SB: Well, obviously one could go right back to the very early part of the century; people like O’Brien Butler, who wrote the opera Muirgheis in 1903, and Robert O’Dwyer who wrote Eithne in 1910. You’d begin with that sort of thing. And then, then there are people who have done work – like Jack Larchet who composed a certain amount, and the same would apply to Stanford’s Irish works as well; but they were all perhaps related to Irish music at one remove, in the sense that they all came to it through collections. One has the impression that none of them had actually come to grips with the live element at all.

MD: Less so, even, than some English composers? Moeran and Bax?

SB: Yes, in some ways, though for Moeran and Bax, the Irish elements in their music are not terribly remarkable. It’s as if they hadn’t quite got there. They were very interested, but from the outside. Bax had a very romantic approach to the whole thing. A bit like watching a white man ‘go native’, as they used to say!

MD: Your counterpart in Trinity, Brian Boydell, saw a very clear delineation between what he mischievously called the ‘Celtic Twilight’ composers – Larchet among them, and people like that – and the newness that came with himself and Frederick May.

SB: I remember Fred saying to me once that he really regretted that he hadn’t gone to study with Alban Berg. He had thought of this at some stage. He really regretted not having done so. Right enough, I think that would have really completed the direction that Fred was going in. And he did write a number of very good works, like the String Quartet. And Songs from Prison has a lot of good things in it, though it needs a very good performance to bring it off. But then, so much of his work was very much in the shadow of Vaughan Williams. I think he would have developed rather better had he gone in the other direction. But that’s just a personal guess. And Brian [Boydell], of course, was somewhat different again. His work is entirely tonal. I don’t know if he wrote any atonal music at all. I don’t think so. He developed his own style of dealing with that. And in his best works it has worked extremely well.

As you move on, you come to the beginnings of things like what used to be called electronic music. And electro-acoustic music generally is another area that gradually came into being here under people like Roger Doyle in particular.
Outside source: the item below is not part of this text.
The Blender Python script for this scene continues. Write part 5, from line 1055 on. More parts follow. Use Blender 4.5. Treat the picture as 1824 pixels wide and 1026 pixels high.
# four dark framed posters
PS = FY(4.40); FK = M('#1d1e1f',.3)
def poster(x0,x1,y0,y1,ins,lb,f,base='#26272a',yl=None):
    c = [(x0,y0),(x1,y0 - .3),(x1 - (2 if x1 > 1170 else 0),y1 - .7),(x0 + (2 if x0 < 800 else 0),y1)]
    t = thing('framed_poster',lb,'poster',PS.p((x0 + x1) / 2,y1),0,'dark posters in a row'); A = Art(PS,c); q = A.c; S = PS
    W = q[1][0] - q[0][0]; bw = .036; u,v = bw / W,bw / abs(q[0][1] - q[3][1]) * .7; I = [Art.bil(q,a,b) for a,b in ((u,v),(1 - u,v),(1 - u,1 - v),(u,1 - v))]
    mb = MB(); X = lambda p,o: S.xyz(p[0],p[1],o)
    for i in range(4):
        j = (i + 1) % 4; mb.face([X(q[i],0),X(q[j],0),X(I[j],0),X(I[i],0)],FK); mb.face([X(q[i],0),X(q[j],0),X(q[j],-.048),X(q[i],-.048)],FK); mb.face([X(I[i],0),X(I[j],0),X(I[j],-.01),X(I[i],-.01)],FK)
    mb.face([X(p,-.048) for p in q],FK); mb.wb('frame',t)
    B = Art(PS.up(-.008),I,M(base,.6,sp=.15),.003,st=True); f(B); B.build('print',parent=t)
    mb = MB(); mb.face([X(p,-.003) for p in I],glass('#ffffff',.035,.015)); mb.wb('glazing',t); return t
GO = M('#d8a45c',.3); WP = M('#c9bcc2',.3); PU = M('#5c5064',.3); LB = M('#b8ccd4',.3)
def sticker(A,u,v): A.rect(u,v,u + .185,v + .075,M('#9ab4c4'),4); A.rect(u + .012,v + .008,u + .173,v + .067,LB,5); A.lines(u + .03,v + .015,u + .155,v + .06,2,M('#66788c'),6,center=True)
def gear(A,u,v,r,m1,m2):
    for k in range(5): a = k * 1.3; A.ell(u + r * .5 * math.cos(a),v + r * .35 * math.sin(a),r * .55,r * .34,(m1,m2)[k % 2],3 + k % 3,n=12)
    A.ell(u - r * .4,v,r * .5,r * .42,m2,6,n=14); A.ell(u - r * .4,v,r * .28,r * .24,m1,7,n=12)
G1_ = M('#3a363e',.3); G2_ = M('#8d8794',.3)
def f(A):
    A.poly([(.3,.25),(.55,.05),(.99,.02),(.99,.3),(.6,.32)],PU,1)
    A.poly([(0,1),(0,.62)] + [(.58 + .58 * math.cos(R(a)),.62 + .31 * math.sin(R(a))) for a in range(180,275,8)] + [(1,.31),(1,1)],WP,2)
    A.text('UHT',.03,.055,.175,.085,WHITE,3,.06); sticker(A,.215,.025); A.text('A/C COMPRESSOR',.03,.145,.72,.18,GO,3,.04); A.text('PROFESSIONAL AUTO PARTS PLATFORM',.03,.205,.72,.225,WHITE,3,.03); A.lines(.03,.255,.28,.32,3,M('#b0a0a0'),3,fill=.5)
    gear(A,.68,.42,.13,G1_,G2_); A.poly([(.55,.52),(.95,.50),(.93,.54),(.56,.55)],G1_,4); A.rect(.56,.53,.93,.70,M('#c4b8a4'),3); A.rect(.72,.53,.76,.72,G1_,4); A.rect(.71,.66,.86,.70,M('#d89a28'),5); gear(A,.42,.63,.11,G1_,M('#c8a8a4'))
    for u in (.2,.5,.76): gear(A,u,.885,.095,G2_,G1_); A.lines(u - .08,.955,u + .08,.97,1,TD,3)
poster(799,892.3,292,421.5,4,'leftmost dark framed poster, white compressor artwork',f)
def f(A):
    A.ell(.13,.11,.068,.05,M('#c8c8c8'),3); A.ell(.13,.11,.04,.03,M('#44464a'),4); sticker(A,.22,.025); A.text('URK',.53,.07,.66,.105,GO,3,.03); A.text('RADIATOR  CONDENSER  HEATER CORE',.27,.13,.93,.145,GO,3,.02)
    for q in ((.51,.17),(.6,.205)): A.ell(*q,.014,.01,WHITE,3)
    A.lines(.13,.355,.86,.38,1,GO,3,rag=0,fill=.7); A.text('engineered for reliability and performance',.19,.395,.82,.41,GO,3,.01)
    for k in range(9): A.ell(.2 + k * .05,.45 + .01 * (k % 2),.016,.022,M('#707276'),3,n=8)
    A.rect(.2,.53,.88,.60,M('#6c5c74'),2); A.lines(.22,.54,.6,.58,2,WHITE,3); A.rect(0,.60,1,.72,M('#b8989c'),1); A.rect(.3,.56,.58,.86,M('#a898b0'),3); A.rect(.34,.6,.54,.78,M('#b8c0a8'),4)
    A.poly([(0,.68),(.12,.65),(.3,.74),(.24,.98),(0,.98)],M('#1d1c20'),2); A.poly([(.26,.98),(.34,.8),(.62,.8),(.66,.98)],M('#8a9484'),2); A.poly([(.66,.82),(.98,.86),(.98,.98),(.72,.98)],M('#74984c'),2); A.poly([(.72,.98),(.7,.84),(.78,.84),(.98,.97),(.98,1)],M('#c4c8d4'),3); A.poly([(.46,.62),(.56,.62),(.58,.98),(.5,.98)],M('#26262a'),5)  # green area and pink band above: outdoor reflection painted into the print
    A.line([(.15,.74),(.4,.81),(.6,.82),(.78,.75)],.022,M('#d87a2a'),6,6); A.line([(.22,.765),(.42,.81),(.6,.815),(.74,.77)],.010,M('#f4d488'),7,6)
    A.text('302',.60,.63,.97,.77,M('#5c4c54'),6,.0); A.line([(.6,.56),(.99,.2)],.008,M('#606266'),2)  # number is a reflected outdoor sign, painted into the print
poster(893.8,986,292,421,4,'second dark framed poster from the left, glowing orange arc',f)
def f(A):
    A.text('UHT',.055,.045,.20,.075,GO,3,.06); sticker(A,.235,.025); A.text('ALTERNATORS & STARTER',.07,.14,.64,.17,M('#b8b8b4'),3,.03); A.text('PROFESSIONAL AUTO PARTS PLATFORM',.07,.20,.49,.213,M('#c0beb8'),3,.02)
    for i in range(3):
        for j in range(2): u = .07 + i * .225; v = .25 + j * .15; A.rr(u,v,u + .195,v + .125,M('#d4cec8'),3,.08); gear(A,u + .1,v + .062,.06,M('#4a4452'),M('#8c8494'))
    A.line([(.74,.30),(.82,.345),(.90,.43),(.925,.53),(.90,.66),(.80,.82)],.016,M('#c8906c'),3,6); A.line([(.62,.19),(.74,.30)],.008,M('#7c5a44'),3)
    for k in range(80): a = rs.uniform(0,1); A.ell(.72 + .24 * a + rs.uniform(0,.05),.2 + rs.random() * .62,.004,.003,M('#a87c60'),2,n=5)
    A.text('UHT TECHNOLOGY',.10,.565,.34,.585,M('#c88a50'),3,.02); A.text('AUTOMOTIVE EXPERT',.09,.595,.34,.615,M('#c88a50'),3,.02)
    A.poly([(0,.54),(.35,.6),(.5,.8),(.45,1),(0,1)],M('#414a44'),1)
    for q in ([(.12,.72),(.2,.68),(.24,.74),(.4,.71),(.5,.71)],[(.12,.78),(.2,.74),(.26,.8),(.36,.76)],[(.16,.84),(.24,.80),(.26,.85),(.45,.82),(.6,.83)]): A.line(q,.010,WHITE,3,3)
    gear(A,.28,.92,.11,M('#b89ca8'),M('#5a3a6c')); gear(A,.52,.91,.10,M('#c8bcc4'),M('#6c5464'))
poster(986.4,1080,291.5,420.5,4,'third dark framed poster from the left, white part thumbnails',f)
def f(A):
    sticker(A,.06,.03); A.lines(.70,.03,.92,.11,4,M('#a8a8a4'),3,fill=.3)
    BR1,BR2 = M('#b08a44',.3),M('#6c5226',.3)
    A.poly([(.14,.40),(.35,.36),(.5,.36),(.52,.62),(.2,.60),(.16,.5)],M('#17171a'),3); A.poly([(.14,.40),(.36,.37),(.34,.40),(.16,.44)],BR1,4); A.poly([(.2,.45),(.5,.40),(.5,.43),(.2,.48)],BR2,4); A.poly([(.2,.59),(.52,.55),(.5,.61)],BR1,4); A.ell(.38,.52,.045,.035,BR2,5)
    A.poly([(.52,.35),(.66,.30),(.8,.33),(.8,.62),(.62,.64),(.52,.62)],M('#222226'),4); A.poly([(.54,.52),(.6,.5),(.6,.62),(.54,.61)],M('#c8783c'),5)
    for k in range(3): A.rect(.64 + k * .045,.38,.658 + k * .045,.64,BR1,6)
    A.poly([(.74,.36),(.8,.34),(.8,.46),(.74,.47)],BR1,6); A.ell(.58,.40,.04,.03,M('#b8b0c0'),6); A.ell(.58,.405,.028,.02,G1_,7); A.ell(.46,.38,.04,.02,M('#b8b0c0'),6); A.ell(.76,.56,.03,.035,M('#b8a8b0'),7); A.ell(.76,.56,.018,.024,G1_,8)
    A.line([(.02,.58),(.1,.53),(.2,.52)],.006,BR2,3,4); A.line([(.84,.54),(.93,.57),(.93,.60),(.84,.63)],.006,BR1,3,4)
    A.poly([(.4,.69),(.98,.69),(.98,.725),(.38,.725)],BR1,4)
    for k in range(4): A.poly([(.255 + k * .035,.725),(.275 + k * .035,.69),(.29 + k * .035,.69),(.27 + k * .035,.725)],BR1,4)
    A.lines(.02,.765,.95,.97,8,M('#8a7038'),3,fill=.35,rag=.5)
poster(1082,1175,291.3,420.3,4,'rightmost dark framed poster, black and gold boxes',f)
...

Then also there was the whole group of young composers who came up originally via the Young Composers’ group in the Dublin Festival of 20th Century Music. They then developed in their own individual ways to a considerable extent. For instance, Raymond Deane strikes me as having gone in slightly different directions in different works – and I don’t mean that at all badly. And that’s fine. They’re not so radically different that you wouldn’t recognise the same person. Then Gerald Barry has obviously taken a slightly different approach, perhaps more absurdist at times! And if you skip to the present day, some of the younger composers are again taking a different viewpoint. So you’d have to deal with that whole area of where exactly they fit in.

MD: The contemporary music scene is incredibly diverse. From your special perspective, do you see patterns within that diversity? Would you hazard a guess as to where it’s all going?

SB: No I wouldn’t, because I’m not sure if one can. Predicting the music of the future is always a bit difficult. Even Wagner couldn’t quite do it. I don’t know that one can say, ‘This is the way things are going to be’. That’s very, very difficult. It also makes an assumption of the human universe being in a steady state. And it’s nothing of the sort. One look through the Hubble space telescope would clear your mind of any such thought! It’s a scary place that we’re living in.

MD: Final word?

SB: Looking back over the years, it’s been a lot of fun. And there have been a lot of very interesting things of a very diverse nature that I’ve had to deal with. It really makes things come alive. Whereas if you stick rigidly to just one point of view and never examine anything else, there may be a certain security in it but it’s no way to live.

Seóirse Bodley was interviewed on video by Michael Dungan at the Contemporary Music Centre, Dublin, on 10 February 2003.